In practical terms, the company sells electricity at a discount relative to what it would have achieved in a non-CBAM environment—hence the €13 million “lost value” in just three months.

At the same time, regional price dynamics further amplify the effect. Electricity prices in the Western Balkans have been reported to trade €20–70/MWh below EU levels, reducing export arbitrage opportunities and reinforcing downward pressure on revenues.  

Coal exposure becomes a financial liability

The structural vulnerability lies in Montenegro’s generation mix. A significant portion of electricity production still depends on coal-fired generation at Pljevlja, making EPCG directly exposed to carbon pricing mechanisms.

Under CBAM logic, coal-based electricity effectively carries an embedded carbon cost that can approach EU ETS levels of €70–80 per tonne of CO₂, compared with significantly lower domestic pricing frameworks.  

This creates a widening competitiveness gap. In simplified terms, electricity produced from coal in Montenegro is increasingly more expensive on a carbon-adjusted basis than renewable or low-emission generation within the EU.

Strategic response: shift in market and asset mix

EPCG’s short-term response is tactical: redirect exports toward non-EU regional markets where CBAM does not apply, and limit exposure to EU-linked price penalties.  

However, this strategy comes with its own trade-offs. Regional markets are typically lower-priced and more volatile, meaning that avoiding CBAM does not necessarily restore margins.

The longer-term response is already visible in the investment pipeline. The company is advancing:

  • commissioning of the Gvozd wind farm
  • development of three large solar power plants
  • preparation of documentation for the Kruševo hydro project  

This signals a gradual pivot toward renewable generation and lower-carbon assets, driven not only by policy alignment but by direct financial necessity.

Broader system implications

The CBAM impact also interacts with recent operational shocks. In 2025, EPCG was forced to import 1,341 GWh of electricity worth €142 million, largely due to the extended outage of the Pljevlja plant and weak hydrology.  

This highlights a dual exposure:

  • import dependency during supply shocks, often at high prices
  • export revenue erosion under CBAM, especially when coal generation dominates

Together, these dynamics compress the utility’s financial resilience and increase reliance on external financing or state support.

Transition is no longer optional

The €13 million quarterly impact is less important in absolute terms than in what it signals. CBAM is effectively pricing Montenegro’s energy transition delay into the market in real time.
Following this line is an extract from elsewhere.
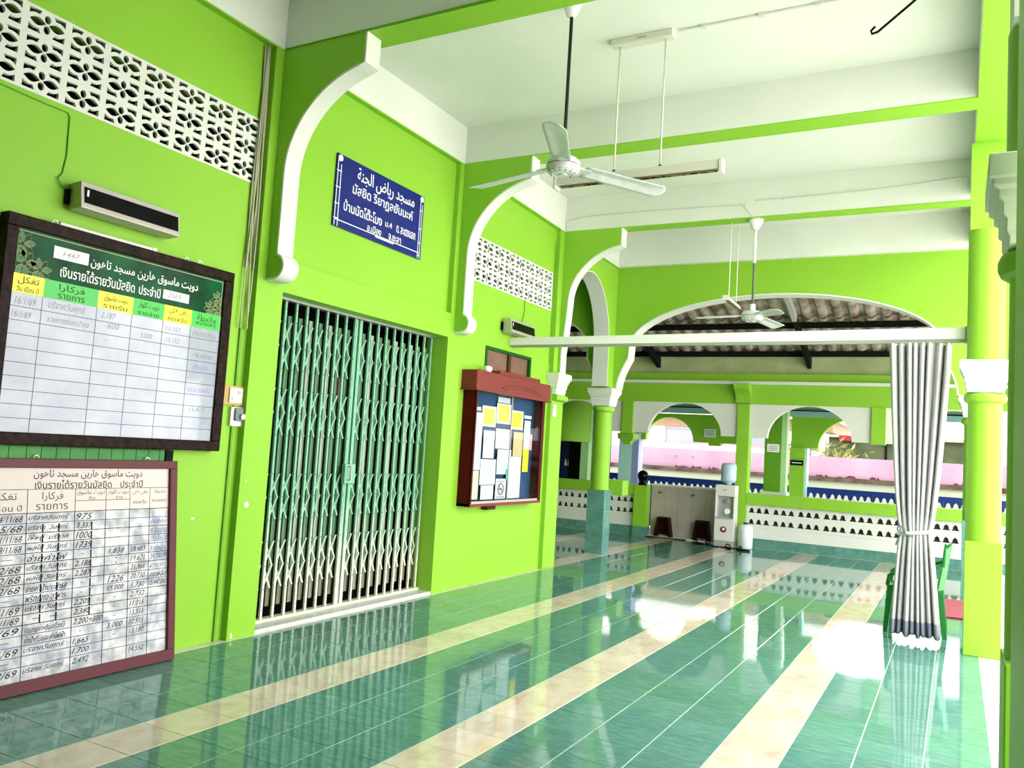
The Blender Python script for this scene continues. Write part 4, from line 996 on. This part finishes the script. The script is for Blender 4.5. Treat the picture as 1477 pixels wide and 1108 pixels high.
for i, (rc, mm, lb) in enumerate(papers):
    y0, y1, z0, z1 = rc; k_ = .991; y0 = max(y0*k_, ya+.05); y1 = y1*k_; xx = -4.575+.0009*i
    t = thing('paper', (xx, (y0+y1)/2, z0), lb, 'paper', 'papers pinned in the notice cabinet')
    base = PAPER if mm in ('cert', 'smoke') else mm
    box('sheet', base, (xx, xx+.0006, y0, y1, z0, z1), t)
    if mm == 'cert':
        w_ = y1-y0; h_ = z1-z0
        box('yellow_field', YELP, (xx+.0006, xx+.0008, y0+.12*w_, y1-.12*w_, z0+.12*h_, z1-.12*h_), t)
        rect_lines([(y0+w_*.3, z0+h_*q, y1-w_*.3, z0+h_*q) for q in (.3, .42, .55, .66, .74)], .006, .0003, MXat(xx+.0008), TANP, t, 'text_lines')
        rect_lines([(y0+.1*w_, z0+.1*h_, y1-.1*w_, z0+.1*h_), (y0+.1*w_, z1-.1*h_, y1-.1*w_, z1-.1*h_), (y0+.1*w_, z0+.1*h_, y0+.1*w_, z1-.1*h_), (y1-.1*w_, z0+.1*h_, y1-.1*w_, z1-.1*h_)], .007, .0003, MXat(xx+.0008), TANP, t, 'border_line')
    elif mm == 'smoke':
        c_ = ((y0+y1)/2, z0+.11)
        MB().tube([(xx+.001, c_[0]+.062*math.cos(2*PI*q/24), c_[1]+.062*math.sin(2*PI*q/24)) for q in range(25)], .006, 5).tube([(xx+.001, c_[0]-.044, c_[1]+.044), (xx+.001, c_[0]+.044, c_[1]-.044)], .005, 5).build('red_ring', REDP, t)
        MB().box(xx+.0006, xx+.0012, c_[0]-.045, c_[0]+.03, c_[1]-.006, c_[1]+.006).build('cigarette', INK, t)
        rect_lines([(y0+.04, z1-.03, y1-.04, z1-.03), (y0+.03, z0+.02, y1-.03, z0+.02)], .008, .0003, MXat(xx+.0006), INKG, t, 'text_lines')
    elif base in (PAPER, CREAMP) and (z1-z0) > .15 and i not in (15, 16):
        n = int((z1-z0)/.035)
        rect_lines([(y0+(y1-y0)*.18, z1-.035-.033*q, y1-(y1-y0)*random.uniform(.15, .4), z1-.035-.033*q) for q in range(n-1)], .005, .0002, MXat(xx+.0006), mat('faint_print', (.55, .57, .62, 1), .6), t, 'text_lines')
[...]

Under current conditions, each megawatt-hour exported from coal carries an implicit penalty that cannot be passed on domestically and cannot be fully offset in regional markets. That transforms legacy assets from cash generators into margin-constrained operations.

Montenegro’s energy system is therefore entering a new phase where profitability is structurally linked to decarbonisation speed. The faster EPCG shifts its generation mix toward renewables and flexible assets, the faster it can restore export competitiveness within an increasingly carbon-priced European electricity market.